Marcel Ophuls, the documentary filmmaker behind the incisive WWII films “The Sorrow and the Pity” and “Hotel Terminus,” has died at his home in France at the age of 97, according to the Associated Press.
Born in Frankfurt, Germany, Ophuls fled his home country in 1933 following the rise of the Nazis with his family, including famed director Max Ophuls. The family stayed in France until the Nazis invaded in 1940, eventually arriving in Los Angeles just as the U.S. entered the war in December 1941.
After graduating from Occidental College and UC Berkeley, Ophuls returned with his family to France in 1950 and entered the film industry, working with directors such as Julien Duvivier, John Huston and Francois Truffaut well into the mid 1960s.
But his claim to fame started when he pivoted to documentary filmmaking and television news reporting following a series of box office disappointments. In 1969, he released his groundbreaking, iconoclastic film “The Sorrow and the Pity,” which interviewed everyday French people as well as officers during WWII about life inside Nazi-occupied France.
“The Sorrow and the Pity” was credited for being the first documentary to critically examine France’s response as a nation to the threat of the Nazis, examining how everyday people respond to the threat of tyranny and how difficult it can be to speak out and act against it.
It ran contrary to France’s postwar self-image of itself as one where defiance was widespread despite the collaboration of leaders like Marshall Phillippe Petain, and instead presented an image of France where collaboration and complicity with Hitler’s forces could be seen amongst everyday people.

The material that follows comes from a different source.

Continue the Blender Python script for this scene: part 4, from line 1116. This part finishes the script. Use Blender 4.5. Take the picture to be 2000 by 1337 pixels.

While the film was commissioned for a government-run TV station, executive Jean-Jacques de Bresson refused to air the film because it “destroys myths that the people of France still need.” The film was not publicly released in theaters until a few months after the death of French president and resistance leader Charles de Gaulle in November 1970 and wasn’t aired on TV until 1981. Still, the film was well-received abroad, winning a BAFTA and earning an Oscar nomination.
Ophuls later won an Academy Award for his 1988 documentary “Hotel Terminus,” which recounted the story of Nazi Gestapo officer Klaus Barbie. The officer was accused of torturing Jews and French Resistance members personally while serving as the head of the Gestapo in Lyon, with the film’s name derived from the hotel where he was accused of committing his war crimes.

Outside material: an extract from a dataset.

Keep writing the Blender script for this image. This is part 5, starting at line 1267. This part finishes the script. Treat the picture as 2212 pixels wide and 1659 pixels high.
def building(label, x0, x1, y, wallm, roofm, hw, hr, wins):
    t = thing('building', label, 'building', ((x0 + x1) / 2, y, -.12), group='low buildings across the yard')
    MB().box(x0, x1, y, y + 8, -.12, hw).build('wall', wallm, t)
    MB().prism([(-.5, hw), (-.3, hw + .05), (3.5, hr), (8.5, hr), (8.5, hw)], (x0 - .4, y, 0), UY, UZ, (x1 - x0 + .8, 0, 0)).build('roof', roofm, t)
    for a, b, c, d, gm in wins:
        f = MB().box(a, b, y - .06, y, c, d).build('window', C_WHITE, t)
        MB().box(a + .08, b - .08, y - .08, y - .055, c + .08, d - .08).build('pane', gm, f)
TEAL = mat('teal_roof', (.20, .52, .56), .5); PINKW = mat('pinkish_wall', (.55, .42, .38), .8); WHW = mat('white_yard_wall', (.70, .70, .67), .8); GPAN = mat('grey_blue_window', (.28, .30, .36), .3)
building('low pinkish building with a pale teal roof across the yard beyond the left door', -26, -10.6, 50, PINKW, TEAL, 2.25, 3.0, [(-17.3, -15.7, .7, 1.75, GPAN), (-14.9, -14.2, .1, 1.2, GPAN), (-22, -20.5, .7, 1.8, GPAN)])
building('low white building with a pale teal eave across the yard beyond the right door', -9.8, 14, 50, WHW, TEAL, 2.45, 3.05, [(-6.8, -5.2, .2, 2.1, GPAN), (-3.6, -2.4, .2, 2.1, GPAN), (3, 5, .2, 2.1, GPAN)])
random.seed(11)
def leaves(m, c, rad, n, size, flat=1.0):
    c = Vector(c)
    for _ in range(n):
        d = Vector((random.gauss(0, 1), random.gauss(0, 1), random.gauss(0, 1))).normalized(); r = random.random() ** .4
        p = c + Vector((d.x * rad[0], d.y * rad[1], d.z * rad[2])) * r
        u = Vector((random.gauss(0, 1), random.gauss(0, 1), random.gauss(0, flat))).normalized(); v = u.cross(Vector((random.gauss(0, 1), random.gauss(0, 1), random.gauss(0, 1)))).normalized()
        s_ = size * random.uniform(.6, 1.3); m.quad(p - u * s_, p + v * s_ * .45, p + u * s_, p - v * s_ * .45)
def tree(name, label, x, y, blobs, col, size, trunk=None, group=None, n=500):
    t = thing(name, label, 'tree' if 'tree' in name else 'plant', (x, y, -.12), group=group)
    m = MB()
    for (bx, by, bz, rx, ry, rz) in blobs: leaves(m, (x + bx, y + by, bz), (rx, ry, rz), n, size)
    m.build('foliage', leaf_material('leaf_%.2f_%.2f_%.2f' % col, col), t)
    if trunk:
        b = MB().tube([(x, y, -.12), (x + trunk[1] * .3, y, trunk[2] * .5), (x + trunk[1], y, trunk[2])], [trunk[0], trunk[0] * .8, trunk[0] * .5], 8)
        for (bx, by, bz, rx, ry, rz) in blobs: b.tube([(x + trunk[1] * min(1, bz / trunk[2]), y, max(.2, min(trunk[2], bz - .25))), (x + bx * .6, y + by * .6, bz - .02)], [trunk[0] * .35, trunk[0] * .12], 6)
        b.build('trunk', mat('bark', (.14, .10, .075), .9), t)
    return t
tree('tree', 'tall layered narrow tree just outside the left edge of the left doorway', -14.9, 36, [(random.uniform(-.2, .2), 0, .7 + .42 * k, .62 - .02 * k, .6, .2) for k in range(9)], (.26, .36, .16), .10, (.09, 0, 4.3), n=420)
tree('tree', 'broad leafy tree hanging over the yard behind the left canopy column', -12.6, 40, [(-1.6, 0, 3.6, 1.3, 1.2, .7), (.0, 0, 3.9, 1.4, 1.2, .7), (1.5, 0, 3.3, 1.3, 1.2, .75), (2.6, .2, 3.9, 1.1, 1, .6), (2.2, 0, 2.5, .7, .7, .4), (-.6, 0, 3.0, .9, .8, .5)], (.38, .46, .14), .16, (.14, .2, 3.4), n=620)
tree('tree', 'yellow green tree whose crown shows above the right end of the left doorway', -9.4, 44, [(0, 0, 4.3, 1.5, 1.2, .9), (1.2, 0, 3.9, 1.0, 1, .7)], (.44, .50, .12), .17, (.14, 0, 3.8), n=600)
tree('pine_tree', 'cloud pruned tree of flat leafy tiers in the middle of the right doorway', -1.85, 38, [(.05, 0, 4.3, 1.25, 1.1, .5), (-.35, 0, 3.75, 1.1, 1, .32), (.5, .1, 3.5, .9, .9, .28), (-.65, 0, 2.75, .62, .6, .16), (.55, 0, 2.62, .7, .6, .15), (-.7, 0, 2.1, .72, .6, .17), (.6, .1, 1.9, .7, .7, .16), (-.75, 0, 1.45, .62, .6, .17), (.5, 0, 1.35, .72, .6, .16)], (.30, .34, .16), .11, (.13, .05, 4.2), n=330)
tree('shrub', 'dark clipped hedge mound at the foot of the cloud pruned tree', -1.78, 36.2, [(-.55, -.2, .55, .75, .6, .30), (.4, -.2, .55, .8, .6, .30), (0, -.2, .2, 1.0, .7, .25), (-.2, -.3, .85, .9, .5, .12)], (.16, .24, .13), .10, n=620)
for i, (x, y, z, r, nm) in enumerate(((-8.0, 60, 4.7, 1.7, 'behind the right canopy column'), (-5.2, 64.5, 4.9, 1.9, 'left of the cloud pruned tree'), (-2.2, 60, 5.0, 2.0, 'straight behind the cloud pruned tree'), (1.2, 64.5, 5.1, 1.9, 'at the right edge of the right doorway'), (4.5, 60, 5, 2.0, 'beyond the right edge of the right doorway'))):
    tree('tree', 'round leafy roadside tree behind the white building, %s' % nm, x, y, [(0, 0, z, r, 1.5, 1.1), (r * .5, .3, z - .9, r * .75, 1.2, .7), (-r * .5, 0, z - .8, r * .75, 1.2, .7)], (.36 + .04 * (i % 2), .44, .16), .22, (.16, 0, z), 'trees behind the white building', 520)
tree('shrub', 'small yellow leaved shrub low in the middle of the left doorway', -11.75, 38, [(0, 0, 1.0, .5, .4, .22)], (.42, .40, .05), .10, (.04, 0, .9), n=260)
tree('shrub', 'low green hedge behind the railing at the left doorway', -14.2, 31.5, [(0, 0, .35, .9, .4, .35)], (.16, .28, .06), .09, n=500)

Through interviews with torture survivors, eyewitnesses, journalists, investigators, and former government officials, “Hotel Terminus” recounted not only Barbie’s accused crimes, but also his escape to Bolivia with the help of American counterintelligence officials who saw him as an asset against the spread of communism. Barbie was arrested in 1983 and extradited to France, where he was sentenced to life in prison.
In “Hotel Terminus,” Ophuls highlights the contradicting descriptions of Barbie, with descriptions from survivors of how he tortured them alongside those who spoke fondly of him and how he was useful to the Allied nations after the war, particularly to the U.S. Roger Ebert praised the film as “the film of a man who continues the conversation after others would like to move on to more polite subjects.”
In 2015, Ophuls received the Berlinale Camera award at the Berlin Film Festival in recognition of his life’s work. One of the last projects of his career, and which went unfinished, was a film in which he had intended to explore Israel’s occupation of Palestine alongside Israeli filmmaker Eyal Sivan.
Ophuls is is survived by his wife, Régine, their three daughters, and three grandchildren.